The Right to Healthcare

Multinational Monitor, October 2004

 

International Law is clear on the meaning of the right to health, and it is time that right be made real.

The International Covenant on Economic, Social, and Cultural Rights, one of the two core covenants adopted under the Universal Declaration of Human Rights, recognizes "the right of everyone to the enjoyment of the highest attainable standard of physical and mental health."

Although the United States is not a party to the covenant, most other countries are.
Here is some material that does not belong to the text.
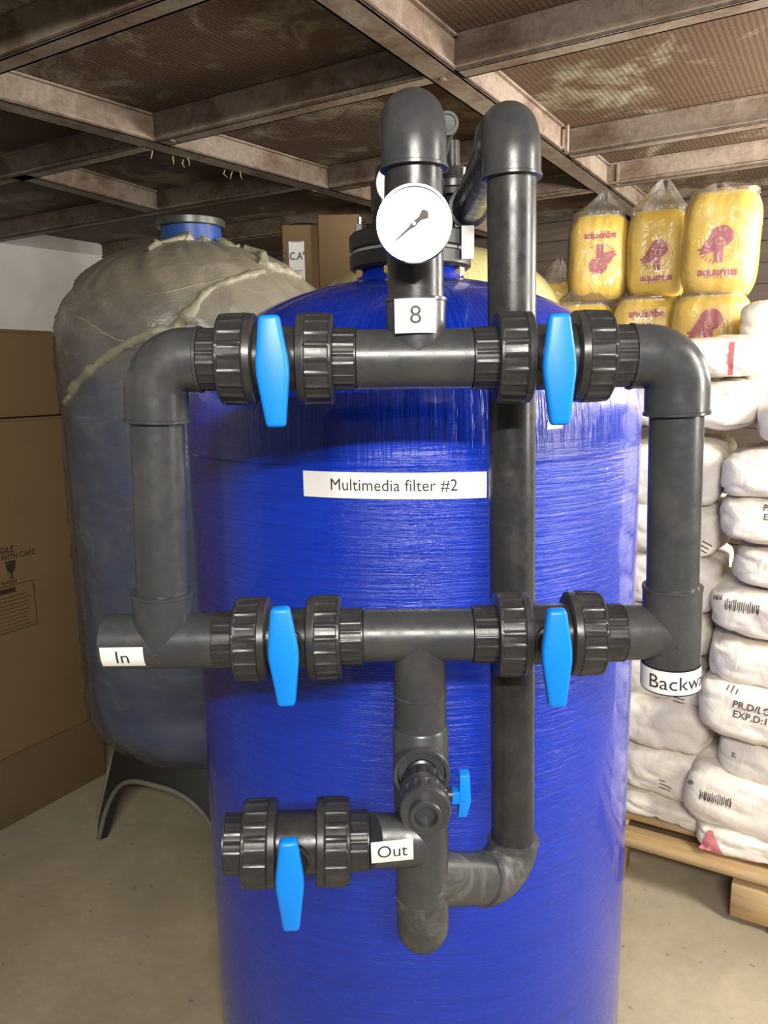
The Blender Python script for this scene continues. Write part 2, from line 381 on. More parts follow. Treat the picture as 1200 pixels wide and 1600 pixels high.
# ---------------------------------------------------------------- pipe fittings
RP, RS, RE = .0375, .0435, .0445
def pipe(parent, a, b, r=RP, mat='pvc_grey', name='pipe', label=None):
    a, b = V(a), V(b); L = (b-a).length
    return MB().lathe(a, b-a, [(0, r), (L, r)], 48).build(name, mat, parent, label=label)
def elbow_path(a, c, b, R, n=14):
    a, b, c = V(a), V(b), V(c); u, w = unit(a-c), unit(b-c)
    ang = u.angle(w); d = R/math.tan(ang/2); p0, p1 = c+u*d, c+w*d
    ctr = c + unit(u+w)*(R/math.sin(ang/2)); e0, e1 = p0-ctr, p1-ctr; th = e0.angle(e1)
    out = [a]
    for i in range(n+1):
        s = i/n; out.append(ctr + (e0*math.sin((1-s)*th)+e1*math.sin(s*th))/math.sin(th))
    return out + [b]
def elbow(parent, c, da, db, la, lb, r=RE, R=None, mat='pvc_grey', rims=(1, 1), label=None):
    c = V(c); da, db = unit(da), unit(db); R = R or r*1.06
    path = elbow_path(c+da*la, c, c+db*lb, R)
    m = MB().tube(path, r, 48)
    for (d, l, on) in ((da, la, rims[0]), (db, lb, rims[1])):
        if on: m.lathe(c+d*(l-.004), d, [(0, r), (.0012, r+.0018), (.005, r+.0018), (.006, r-.001)], 48)
    return m.build('elbow', mat, parent, label=label)
def tee(parent, a, b, c, dbr, lbr, r=RS, rb=None, mat='pvc_grey', label=None, rim=True):
    a, b = V(a), V(b); ax = unit(b-a); L = (b-a).length; rb = rb or r
    m = MB().lathe(a, ax, [(0, r-.002), (.001, r), (L-.001, r), (L, r-.002)], 56)
    dbr = unit(dbr); c = V(c)
    m.lathe(c, dbr, [(0, rb*.96), (lbr-.005, rb)] + ([(lbr-.004, rb+.0018), (lbr, rb+.0018), (lbr+.001, rb-.002)] if rim else [(lbr, rb)]), 56)
    return m.build('tee', mat, parent, label=label)
def weld(parent, p, ax, r, w=.003):
    ax = unit(ax); return MB().lathe(V(p)-ax*w/2, ax, [(0, r), (w*.3, r+.0012), (w*.7, r+.0012), (w, r)], 48).build('weld_bead', 'scuffed_pvc', parent)
# ---- ball valve -------------------------------------------------
def nut_profile(sgn):
    # from the body outwards: smooth lip, then ribbed skirt
    return [(0, .046), (.0, .060), (.002, .0628), (.011, .0636), (.0125, .0622), (.0135, .0632, 0), (.0145, .0642, .0022), (.044, .0632, .0022), (.0455, .0625, 0), (.0485, .0622, 0), (.0500, .060), (.0500, .044)]
def mk_valve(name, label, group, a, b, hp, hy, hh, hw, tilt, Ls=.223, handle_mat='handle_blue'):
    """a, b: points on the axis at the two outer ends; hp: handle centre pixel; hy: its distance"""
    a, b = V(a), V(b); ctr = (a+b)/2; x = unit(b-a)
    fr = frame_at(ctr, x, ZZ)         # local x along pipe, y up, z = towards the viewer (x cross up = -Y)
    t = empty(name, ctr, fr.to_3x3(), label, 'valve', group)
    L = (b-a).length/2; hb = .0290
    X = V((1, 0, 0)); g20 = lambda th: (th*20/(2*PI)) % 1 > .17
    MB().lathe((-hb, 0, 0), X, [(0, .0455), (2*hb, .0455)], 48).build('body', 'pvc_dark', t)
    for s in (1, -1):
        MB().lathe((s*hb, 0, 0), X*s, nut_profile(s), 160, g20).build('union_nut', 'pvc_dark', t)
        MB().lathe((s*(hb+.045), 0, 0), X*s, [(0, .0435, .0014), (L-hb-.048, .0435, .0014), (L-hb-.0475, .0435, 0), (L-hb-.0455, .0435, 0), (L-hb-.045, .040)], 144, lambda th: (th*18/(2*PI)) % 1 > .14).build('end_collar', 'pvc_dark', t)
    # handle
    inv = fr.inverted(); h = inv @ atY(hp[0], hp[1], hy)
    out = [(-hw*.62, hh*.5), (hw*.62, hh*.5), (hw, .012), (hw, -.004), (hw*.58, -hh*.5), (-hw*.58, -hh*.5), (-hw, -.004), (-hw, .012)]
    th = .019; m = MB()
    n = len(out); m.add([V((p[0]*.97, p[1]*.985, th/2)) for p in out]+[V((p[0], p[1], -th/2)) for p in out],
          [tuple(range(n)), tuple(range(2*n-1, n-1, -1))]+[(i, n+i, n+(i+1) % n, (i+1) % n) for i in range(n)])
    xf = Matrix.Translation(h) @ Matrix.Rotation(tilt, 4, 'Z')
    me = bevel_mesh(m, .0055, 3, 'handle', 60); me.transform(xf)
    hd = link('handle', me, handle_mat, t)
    z0 = .040
    MB().lathe((h.x*.35, h.y*.2, z0), (0, 0, 1), [(0, .024), (.008, .024), (.010, .020), (max(.012, h.z-th/2-z0), .015)], 32).build('stem', 'pvc_dark', t)
    return t, fr
YT, YM, YB = 1.10, 1.11, 1.045
YL = 1.24
G5 = 'large ball valves of the pipework'
tl, frTL = mk_valve('ball_valve', 'upper left dark grey ball valve with long blue handle, beside the inlet elbow', G5, atY(311, 562, YT), atY(557, 561, YT), (426, 581), 1.0, .143, .0215, .04)
tr_, frTR = mk_valve('ball_valve', 'upper right dark grey ball valve with blue handle, right of the number 8 sticker', G5, atY(737, 560, YT), atY(985, 556, YT), (874, 578), 1.0, .142, .0215, .03)
ml, frML = mk_valve('ball_valve', 'dark grey ball valve with blue handle between the In sticker and the middle tee', G5, atY(337, 1000, YM), atY(568, 994, YM), (443, 1026), .985, .140, .0205, .02)
mr_, frMR = mk_valve('ball_valve', 'dark grey ball valve with blue handle just left of the Backwash sticker', G5, atY(737, 991, YM), atY(972, 988, YM), (870, 1028), .985, .139, .0205, .03)
bl, frBL = mk_valve('ball_valve', 'lowest large ball valve with blue handle and open end, left of the Out sticker', G5, atY(351, 1318, YB), atY(575, 1312, YB+.015), (453, 1382), .965, .139, .020, .03)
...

The United States is not a party to the economic and social rights treaty in part because the agreement contains what are considered affirmative rights the right not only to be free of government interference (such as the right not to have the government interfere with speech rights, or the right not to be tortured), but a positive obligation by government to provide certain conditions so they people may live free of fear or want.

One criticism of affirmative rights is that they are ephemeral. Governments face real resource constraints, and a right that demands a government spend money it does not have serves no purpose, the argument runs.

But human rights advocates are not just dreamers.

International legal bodies have worked out a sensible framework for balancing a government's duty to guarantee people with an decent standard of living, including adequate food, clothing and housing, healthcare and education, with their real resource constraints.

The basic rule is that governments first must not impose obstacles to realization of this right, and second that they must also take all appropriate measures what they can reasonably do, given realistic constraints - to fulfill their affirmative rights obligations.

When it comes to healthcare, what all this means in practice is that governments cannot rely on the market to deliver healthcare. Experience in rich and poor countries alike shows that market mechanisms will work to deny people care - and, indeed, the best profit opportunity for private insurers comes from maneuvering to avoid providing insurance to those most likely to become sick.

The sick should not be penalized for needing healthcare. It is penalty enough being sick in the first place.

Providing healthcare costs money. In poor countries, it actually does not cost that much. In rich countries, it does. Whatever the cost, all people of a country should share in those costs - they should not be apportioned to the ill and all people should be able to get access to care.

For developing countries, perhaps the most the most pressing policy implication of that principle is the abolition of user fees charges for using healthcare services. There is an abundance of evidence that such charges - even when they are as low as a dollar or two deter people from getting care that they need.

It certainly means expanding the role of the public sector in health provision. The Venezuelan approach that Peter Maybarduk recounts in this issue is resource-intensive and probably replicable only in middle-income countries. But the real lesson from Venezuela is transferable to poorer developing countries: with political commitment, major improvements in providing access to primary healthcare can be achieved, and quickly.

Unfortunately, under pressure from the International Monetary Fund and World Bank, as well as government donors, industry lobbies and market fundamentalist economists and policy advisers, too many developing countries are moving in the opposite direction. Celia Iriart, Howard Waitzkin and Emerson Merhy document the disturbing trend of multinational insurers gaining an ever-expanding foothold in Latin America, and the deleterious consequences.

At least in developing countries, resource constraints are a plausible explanation of failure to deliver healthcare to all. What possible excuse does the richest country in the world, the United States, have?

Forty-five million people in the United States do not have health insurance. Another 50 million have inadequate insurance. And even those with decent insurance coverage frequently have to confront bureaucratic hassles and decisions that can interfere with the provision of care and at the very least induce a migraine headache.

The market-based health insurance system in the United States has failed totally.

As Rose Ann DeMoro and Claudia Fegan argue in interviews in this issue, it must be replaced entirely. The solution is simple: a single-payer system, where the federal government takes over the role of providing health insurance.

The economics are quite simple, as Fegan explains: "We could take the amount of money that we're spending on healthcare today, and provide coverage for everyone. We could do that if we eliminated the 25 to 30 percent of every healthcare dollar that goes to overhead for the insurance industry. Publicly administered plans take less than 5 percent in administrative overhead."

In the process, the level of care could actually be improved, with healthcare funding decisions based on public health needs, not distorted as they now are by the profit-based priorities of health insurers and other profit-maximizing actors in the healthcare field.

Making the right to health real through such policy reforms, of course, is not primarily a matter of making good arguments. It is a matter of overcoming the vested and ideological interests that stand in the way.